The CQC is in the process of developing the way in which it regulates GPs. There will be a move to a dynamic assessment of GPs and a move to a single assessment framework. This new way of regulating the sector is designed to make regulation less complicated and more transparent for the CQC itself, GPs and their communities.
What remains?
Ratings are set to stay as also are the five key questions. The CQC describes this new strategy as a step change in the way that it regulates GPs. It wants GPs to view these changes as a refining of processes rather than changing what a 'good’ GP service looks like.
The CQC wants to make it easier for both GPs and those that use their services to understand its decision making process by making that process more straightforward.
What’s new?
The complicated system of key lines of enquiry used to support inspections will be replaced by simpler questions rooted in what people expect of GPs and what GPs should expect of their own services. Those questions focus on statements which the CQC considers to be more relatable both to GPs and the public at large than is the case presently.
The days of a GP being rated at physical inspections according to a set time frame would appear to be coming to an end. The consequent reliance on data to reach conclusions as to the quality of practices could see a move to even more intensive inspections and scrutiny where there is an alleged elevation in risk.
Evidence gathering
The CQC will look to be quite specific in respect of the evidence required to demonstrate a service which is good or outstanding. There will be a scoring system for each piece of evidence that will be required to provide certainty to GPs as to how evidence is to be interpreted.
The CQC is not keen to be overly prescriptive in how GPs demonstrate that they are meeting the standards required of them. The CQC wants to increase the consistency of its officers by reducing their ability to divert from an opinion about a service based on the evidence supplied by GPs.
Site visit-based inspections will likely be reserved for those practices which cause the CQC’s internal systems to alert them to an unacceptable increase in risk. This carries with it a consequent bias towards the CQC operating in an echo chamber where it is focusing its resource on what it considers to be negative practice. This focus will likely make the CQC more confident in the decisions it makes.
One-size-fits-all?
Benchmarking one GP practice to another is a redundant exercise. It is an artificial construction that you can compare ratings one against another. Each GP service faces its own challenges and the quality of care provided is deeply personal to each person with whom they come in contact.
Risk-focused inspections
One potential problem with this approach is that if the CQC is focused on the identification of risk it cannot be as focused on finding good practice. This has the unintended consequence that the CQC may fail to acknowledge what is good. The CQC continues to be focused on physically inspecting GPs who demonstrate, either through data or from visits, that there is a risk of negative practice occurring in a service.

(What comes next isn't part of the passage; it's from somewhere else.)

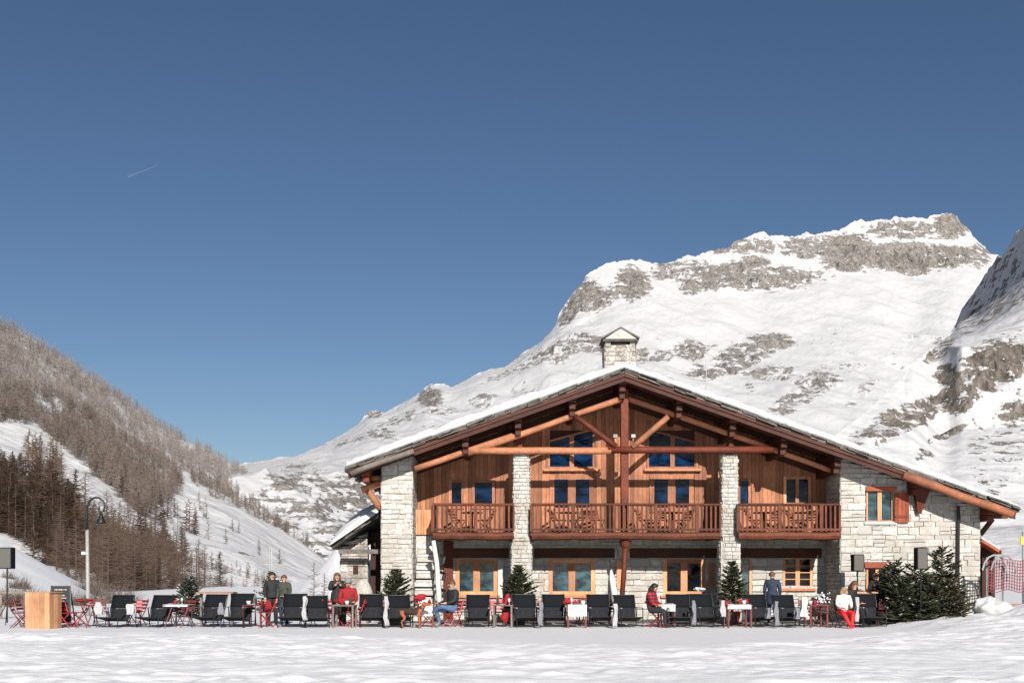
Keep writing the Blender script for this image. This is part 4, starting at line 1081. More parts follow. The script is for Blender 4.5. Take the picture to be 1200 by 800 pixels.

Inspectors can adopt a laser-like focus on risk and this impacts greatly on the assessment of practices as a whole. It is the magnification of poor practice to the detriment of all the good that is done by practices which should also be focused on.
What’s next?
This is very much a crystal ball moment for the CQC and how it chooses to take its next steps will impact upon how it engages with GPs in the future. We don’t yet have absolutes from the CQC in terms of when this new strategy will come into force but it is likely to be soon. This strategy is not set in stone and is likely to be refined further still.
The bigger picture in the regulation of GPs has to be maintaining the quality of services. The way in which the CQC seeks to promote this is important to the sector. A new approach to regulating and inspecting GPs is welcomed but there remain many unknowns which we won’t have answers to until the strategy has been rolled out.
Abandoning ratings and not adopting such a rigid interpretation of what a good GP service looks like would be what the sector as a whole is hoping for. What the CQC is offering instead is a less flexible process which focuses more intensely on poor care but leaves those providers who meet its data-driven standards alone.